━━━ MATERIAL FOR THIS TASK
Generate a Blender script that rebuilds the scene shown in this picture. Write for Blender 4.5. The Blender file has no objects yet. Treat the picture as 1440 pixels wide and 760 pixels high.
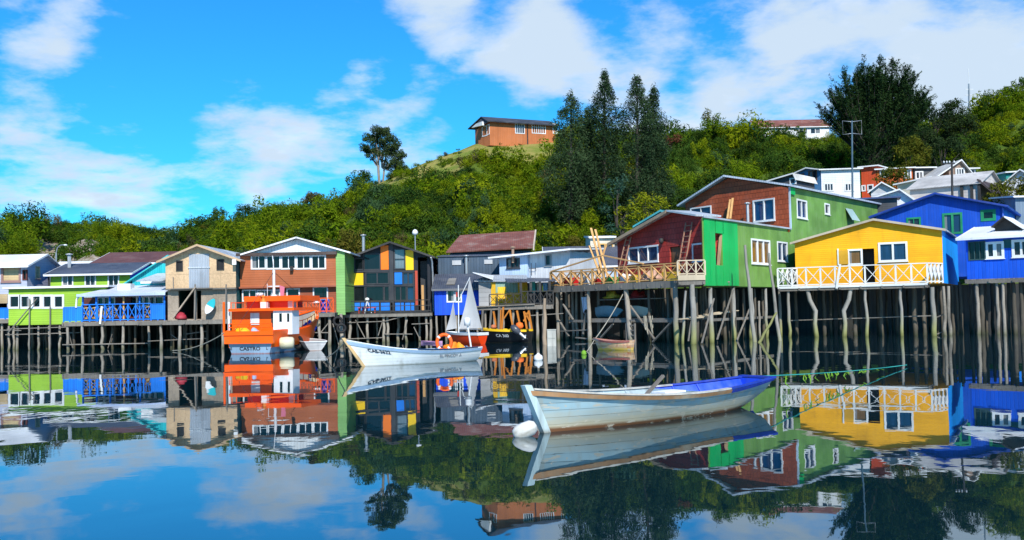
import bpy, math, random
import numpy as np
from mathutils import Vector, Matrix
from mathutils.geometry import tessellate_polygon
R = math.radians
rnd = random.Random(7)
S = bpy.context.scene
C = S.collection

# ---------------------------------------------------------------- camera geometry (measured from the photograph)
F, CAMZ, ROLL, DROP = 1383.0, 2.2, 0.02, 54.0
TH = math.atan(DROP / F)
_F = Vector((0, math.cos(TH), math.sin(TH))); _U = Vector((0, -math.sin(TH), math.cos(TH))); _R = Vector((1, 0, 0))
EYE = Vector((0, 0, CAMZ))
def ray(px, py):
    x, y = px - 720.0, py - 380.0
    a, b = x * math.cos(ROLL) - y * math.sin(ROLL), x * math.sin(ROLL) + y * math.cos(ROLL)
    return _R * a - _U * b + _F * F
def at(px, py, D):
    d = ray(px, py); return EYE + d * (D / d.y)
def hor(px): return 434.0 - ROLL * (px - 720)
def wd(px, py):                       # distance of a point on the water
    d = ray(px, py); return d.y * (-CAMZ / d.z)

# ---------------------------------------------------------------- mesh helper
class MB:
    def __init__(s): s.v, s.f, s.m, s.sm = [], [], [], []
    def add(s, vs, fs, m=0, smooth=False):
        o = len(s.v); s.v += [tuple(p) for p in vs]
        for f in fs: s.f.append(tuple(o + i for i in f)); s.m.append(m); s.sm.append(smooth)
        return s
    def box(s, x0, y0, z0, x1, y1, z1, m=0):
        vs = [(x, y, z) for x in (x0, x1) for y in (y0, y1) for z in (z0, z1)]
        return s.add(vs, [(0,1,3,2),(4,6,7,5),(0,4,5,1),(2,3,7,6),(0,2,6,4),(1,5,7,3)], m)
    def hexa(s, a, b, m=0):           # two matching quads joined into a solid
        vs = list(a) + list(b)
        return s.add(vs, [(3,2,1,0),(4,5,6,7),(0,1,5,4),(1,2,6,5),(2,3,7,6),(3,0,4,7)], m)
    def slab(s, q, t, m=0, updir=None):
        q = [Vector(p) for p in q]; n = (q[1]-q[0]).cross(q[3]-q[0]).normalized()
        if n.z < 0: n = -n
        return s.hexa([p - n*t for p in q], q, m)
    def beam(s, p, q, w, h=None, m=0, up=(0,0,1)):
        p, q = Vector(p), Vector(q); h = h or w; d = (q-p).normalized(); up = Vector(up)
        if abs(d.dot(up)) > .97: up = Vector((0,1,0)) if abs(d.y) < .9 else Vector((1,0,0))
        a = d.cross(up).normalized()*(w/2); b = a.cross(d).normalized()*(h/2)
        return s.hexa([p-a-b, p+a-b, p+a+b, p-a+b], [q-a-b, q+a-b, q+a+b, q-a+b], m)
    def tube(s, pts, rad, n=8, m=0, cap=True, smooth=True):
        pts = [Vector(p) for p in pts]; k = len(pts)
        if not hasattr(rad, '__len__'): rad = [rad]*k
        ring = []; ref = None
        for i, p in enumerate(pts):
            d = (pts[min(i+1,k-1)] - pts[max(i-1,0)]).normalized()
            if ref is None: ref = Vector((0,0,1)) if abs(d.z) < .9 else Vector((1,0,0))
            a = d.cross(ref).normalized(); b = d.cross(a).normalized(); ref = a.cross(d) if abs(d.dot(ref)) > .9 else ref
            ring.append([p + (a*math.cos(t) + b*math.sin(t))*rad[i] for t in [2*math.pi*j/n for j in range(n)]])
        vs = [v for r in ring for v in r]; fs = []
        for i in range(k-1):
            for j in range(n):
                fs.append((i*n+j, i*n+(j+1)%n, (i+1)*n+(j+1)%n, (i+1)*n+j))
        s.add(vs, fs, m, smooth)
        if cap: s.add(ring[0], [tuple(range(n))], m); s.add(ring[-1], [tuple(range(n-1,-1,-1))], m)
        return s
    def poly(s, outer, holes, fn, m=0):   # flat polygon with holes; fn maps (u,z) to 3D
        L = [[Vector((u, z, 0)) for u, z in outer]] + [[Vector((u, z, 0)) for u, z in h] for h in holes]
        flat = [fn(p.x, p.y) for l in L for p in l]
        return s.add(flat, tessellate_polygon(L), m)
    def lathe(s, prof, c, n=12, m=0, smooth=True):
        c = Vector(c); vs = [(c.x + r*math.cos(2*math.pi*j/n), c.y + r*math.sin(2*math.pi*j/n), c.z + z) for r, z in prof for j in range(n)]
        fs = [(i*n+j, i*n+(j+1)%n, (i+1)*n+(j+1)%n, (i+1)*n+j) for i in range(len(prof)-1) for j in range(n)]
        return s.add(vs, fs, m, smooth)
    def build(s, name, mat, parent=None, loc=None):
        me = bpy.data.meshes.new(name); me.from_pydata(s.v, [], s.f)
        for x in (mat if isinstance(mat, (list, tuple)) else [mat]): me.materials.append(x)
        me.polygons.foreach_set('material_index', s.m); me.polygons.foreach_set('use_smooth', s.sm)
        me.validate(); me.update()
        o = bpy.data.objects.new(name, me); C.objects.link(o)
        if parent: o.parent = parent
        if loc is not None: o.location = loc
        return o

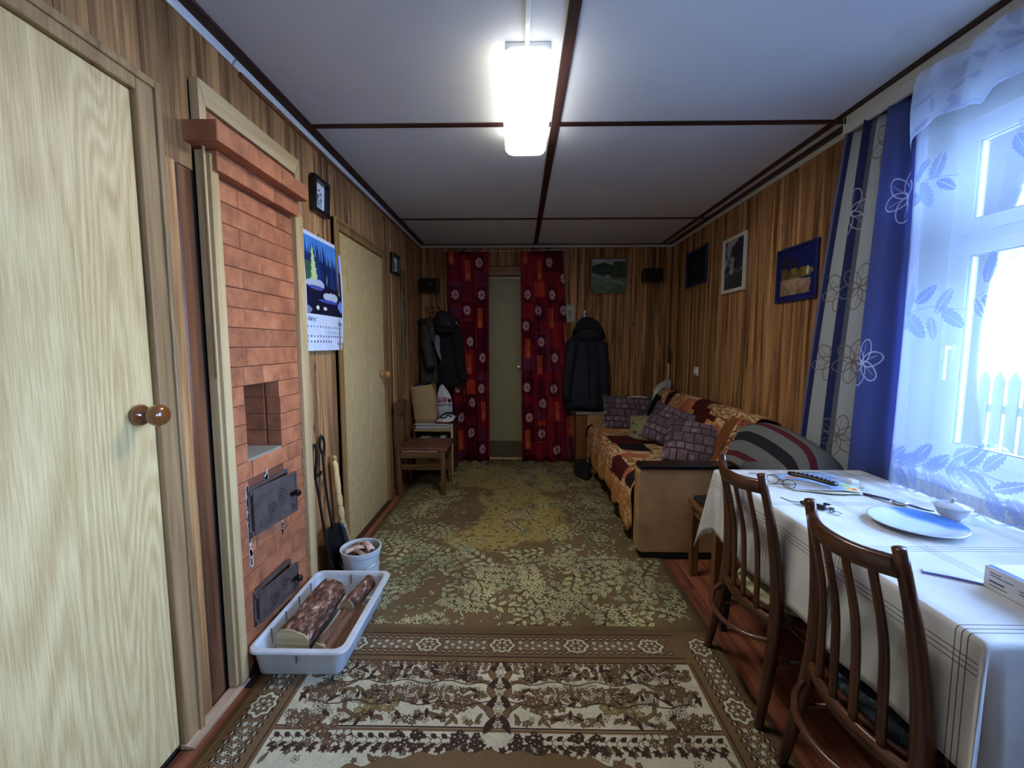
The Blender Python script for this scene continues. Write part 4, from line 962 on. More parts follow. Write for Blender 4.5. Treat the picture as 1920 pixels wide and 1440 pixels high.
━━━━━━
EXERCISE AIM: Repeat the records above exactly, leaving out the pictures.

RESPONSE TO THE TASK:
Generate a Blender script that rebuilds the scene shown in this picture. Write for Blender 4.5. The Blender file has no objects yet. Treat the picture as 1440 pixels wide and 760 pixels high.
import bpy, math, random
import numpy as np
from mathutils import Vector, Matrix
from mathutils.geometry import tessellate_polygon
R = math.radians
rnd = random.Random(7)
S = bpy.context.scene
C = S.collection

# ---------------------------------------------------------------- camera geometry (measured from the photograph)
F, CAMZ, ROLL, DROP = 1383.0, 2.2, 0.02, 54.0
TH = math.atan(DROP / F)
_F = Vector((0, math.cos(TH), math.sin(TH))); _U = Vector((0, -math.sin(TH), math.cos(TH))); _R = Vector((1, 0, 0))
EYE = Vector((0, 0, CAMZ))
def ray(px, py):
    x, y = px - 720.0, py - 380.0
    a, b = x * math.cos(ROLL) - y * math.sin(ROLL), x * math.sin(ROLL) + y * math.cos(ROLL)
    return _R * a - _U * b + _F * F
def at(px, py, D):
    d = ray(px, py); return EYE + d * (D / d.y)
def hor(px): return 434.0 - ROLL * (px - 720)
def wd(px, py):                       # distance of a point on the water
    d = ray(px, py); return d.y * (-CAMZ / d.z)

# ---------------------------------------------------------------- mesh helper
class MB:
    def __init__(s): s.v, s.f, s.m, s.sm = [], [], [], []
    def add(s, vs, fs, m=0, smooth=False):
        o = len(s.v); s.v += [tuple(p) for p in vs]
        for f in fs: s.f.append(tuple(o + i for i in f)); s.m.append(m); s.sm.append(smooth)
        return s
    def box(s, x0, y0, z0, x1, y1, z1, m=0):
        vs = [(x, y, z) for x in (x0, x1) for y in (y0, y1) for z in (z0, z1)]
        return s.add(vs, [(0,1,3,2),(4,6,7,5),(0,4,5,1),(2,3,7,6),(0,2,6,4),(1,5,7,3)], m)
    def hexa(s, a, b, m=0):           # two matching quads joined into a solid
        vs = list(a) + list(b)
        return s.add(vs, [(3,2,1,0),(4,5,6,7),(0,1,5,4),(1,2,6,5),(2,3,7,6),(3,0,4,7)], m)
    def slab(s, q, t, m=0, updir=None):
        q = [Vector(p) for p in q]; n = (q[1]-q[0]).cross(q[3]-q[0]).normalized()
        if n.z < 0: n = -n
        return s.hexa([p - n*t for p in q], q, m)
    def beam(s, p, q, w, h=None, m=0, up=(0,0,1)):
        p, q = Vector(p), Vector(q); h = h or w; d = (q-p).normalized(); up = Vector(up)
        if abs(d.dot(up)) > .97: up = Vector((0,1,0)) if abs(d.y) < .9 else Vector((1,0,0))
        a = d.cross(up).normalized()*(w/2); b = a.cross(d).normalized()*(h/2)
        return s.hexa([p-a-b, p+a-b, p+a+b, p-a+b], [q-a-b, q+a-b, q+a+b, q-a+b], m)
    def tube(s, pts, rad, n=8, m=0, cap=True, smooth=True):
        pts = [Vector(p) for p in pts]; k = len(pts)
        if not hasattr(rad, '__len__'): rad = [rad]*k
        ring = []; ref = None
        for i, p in enumerate(pts):
            d = (pts[min(i+1,k-1)] - pts[max(i-1,0)]).normalized()
            if ref is None: ref = Vector((0,0,1)) if abs(d.z) < .9 else Vector((1,0,0))
            a = d.cross(ref).normalized(); b = d.cross(a).normalized(); ref = a.cross(d) if abs(d.dot(ref)) > .9 else ref
            ring.append([p + (a*math.cos(t) + b*math.sin(t))*rad[i] for t in [2*math.pi*j/n for j in range(n)]])
        vs = [v for r in ring for v in r]; fs = []
        for i in range(k-1):
            for j in range(n):
                fs.append((i*n+j, i*n+(j+1)%n, (i+1)*n+(j+1)%n, (i+1)*n+j))
        s.add(vs, fs, m, smooth)
        if cap: s.add(ring[0], [tuple(range(n))], m); s.add(ring[-1], [tuple(range(n-1,-1,-1))], m)
        return s
    def poly(s, outer, holes, fn, m=0):   # flat polygon with holes; fn maps (u,z) to 3D
        L = [[Vector((u, z, 0)) for u, z in outer]] + [[Vector((u, z, 0)) for u, z in h] for h in holes]
        flat = [fn(p.x, p.y) for l in L for p in l]
        return s.add(flat, tessellate_polygon(L), m)
    def lathe(s, prof, c, n=12, m=0, smooth=True):
        c = Vector(c); vs = [(c.x + r*math.cos(2*math.pi*j/n), c.y + r*math.sin(2*math.pi*j/n), c.z + z) for r, z in prof for j in range(n)]
        fs = [(i*n+j, i*n+(j+1)%n, (i+1)*n+(j+1)%n, (i+1)*n+j) for i in range(len(prof)-1) for j in range(n)]
        return s.add(vs, fs, m, smooth)
    def build(s, name, mat, parent=None, loc=None):
        me = bpy.data.meshes.new(name); me.from_pydata(s.v, [], s.f)
        for x in (mat if isinstance(mat, (list, tuple)) else [mat]): me.materials.append(x)
        me.polygons.foreach_set('material_index', s.m); me.polygons.foreach_set('use_smooth', s.sm)
        me.validate(); me.update()
        o = bpy.data.objects.new(name, me); C.objects.link(o)
        if parent: o.parent = parent
        if loc is not None: o.location = loc
        return o

The Blender Python script for this scene continues. Write part 4, from line 962 on. More parts follow. Write for Blender 4.5. Treat the picture as 1920 pixels wide and 1440 pixels high.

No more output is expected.